普段皆さんも利用している建物。その建物の法律である、建築物における衛生的環境の確保に関する法律が改正されました。2022年4月1日より施行されていますが、官報などは読むのが難しいです。
内容について簡潔に分かりやすくまとめておきます。
こんな人におすすめ
・ビル管法の改正内容に興味がある方
・ビル管理士の試験勉強している方
建築物環境衛生管理技術者
※特にビル管理士の試験勉強をしている方は、2022年度はほぼ確実に出題されると思って良いでしょう。
改正のポイント
・衛生管理基準が変更
・管理技術者の選任要件の緩和
実際に上記ポイントで何が変わったのかを見ていきましょう。
環境衛生管理基準の変更
空気環境測定の測定事項の基準が見直されています。変更点のみ書いてます。
項目 | 変更前 | 変更後 |
---|---|---|
一酸化炭素 | 10ppm以下 | 6ppm以下 |
温度 | 17℃~28℃ | 18℃~28℃ |
一酸化炭素
基準が10ppmから6ppmへと変更され厳しくなりました。
また、カッコ書きにあった大気中濃度が高い場合の20ppm以下という特例基準も撤廃されています。
全て6ppm以下になりました。
※一酸化炭素は不完全燃焼等によって発生する有毒ガスになります。
温度
最低気温が17℃から18℃へ1℃上がります。
管理技術者の選任要件の緩和
試験を受ける人は正しい条文を読んで把握した方が良いですが、ここでは分かりやすく変更点を書いておきます。
変更の条文は後述しています。
変更前 | 原則兼任不可 |
---|---|
変更後 | 兼任を認める |
・兼任を認めるけど帳簿書類を揃える事
・維持管理権限者に意見を聴取し別の書類に残すこと
兼任を認める代わりに帳簿書類にこの兼任の確認の結果を記載した書面が追加されました。兼任の確認の結果を記載した書面の内容については以下です。
帳簿に記載しなければならない項目
(1)所有者等の氏名
(2)書面を作成した年月日
(3)管理技術者の氏名、住所及び免状番号
(4)選任される建物の名称、所在場所、選任される年月日
(5)選任される建物ごとの管理技術者として従事する時間(建物までの移動時間含む。)

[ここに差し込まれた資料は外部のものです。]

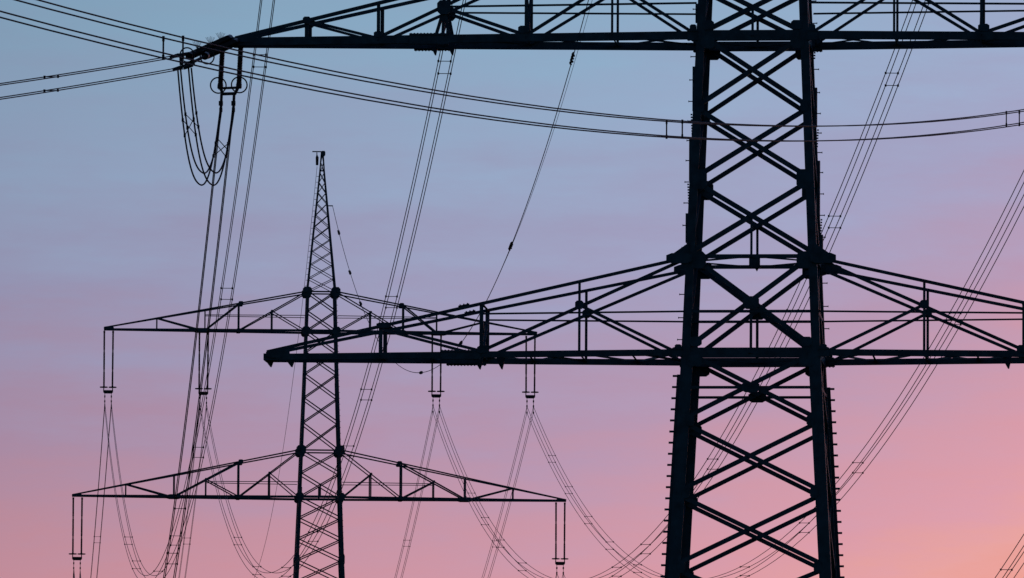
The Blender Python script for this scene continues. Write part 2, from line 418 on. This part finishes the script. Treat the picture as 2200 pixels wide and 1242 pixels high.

(※ 当該時間は、それぞれの建物の用途、構造設備、延べ面積、建築物衛生管理に関するICT等の導入状況等を勘案して妥当であるかを判断すること。)
(6)管理技術者以外の業務に従事する時間
(7)特定建築物所有者等以外に維持管理権原者がある場合は、当該維持管理権原者の 氏名及び意見を聴取した年月日
(※維持管理権原者の意見は本書面とは別に作成し、必ず本書面と一緒に保存するこ と。)
改正された条文について
参照した条文
「建築物における衛生的環境の確保の法律」は長いので以下「法」とします。
また、施行規則等はこの法の施行規則等とします。変更点のみ記載します。
官報公示(令和3年12月24日)
厚生労働省令第百九十九号
施行:令和4年4月1日から
法の変更部分
・施行令第2条
→建築物環境衛生管理基準
一酸化炭素、温度
・施行規則第2条
→空気環境の測定方法
一酸化炭素かっこ書き→削除
・施行規則第5条2項~4項
→建築物環境衛生管理技術者の選任
・施行規則第20条
→帳簿書類
法的に兼任は認められましたが何棟までの兼任が許容できるかは探っていく形になるでしょう。資格の価値がどの様に変わっていくのかは今後の様子を見ていきたいと思います。みなさんもぜひ覚えておきましょう。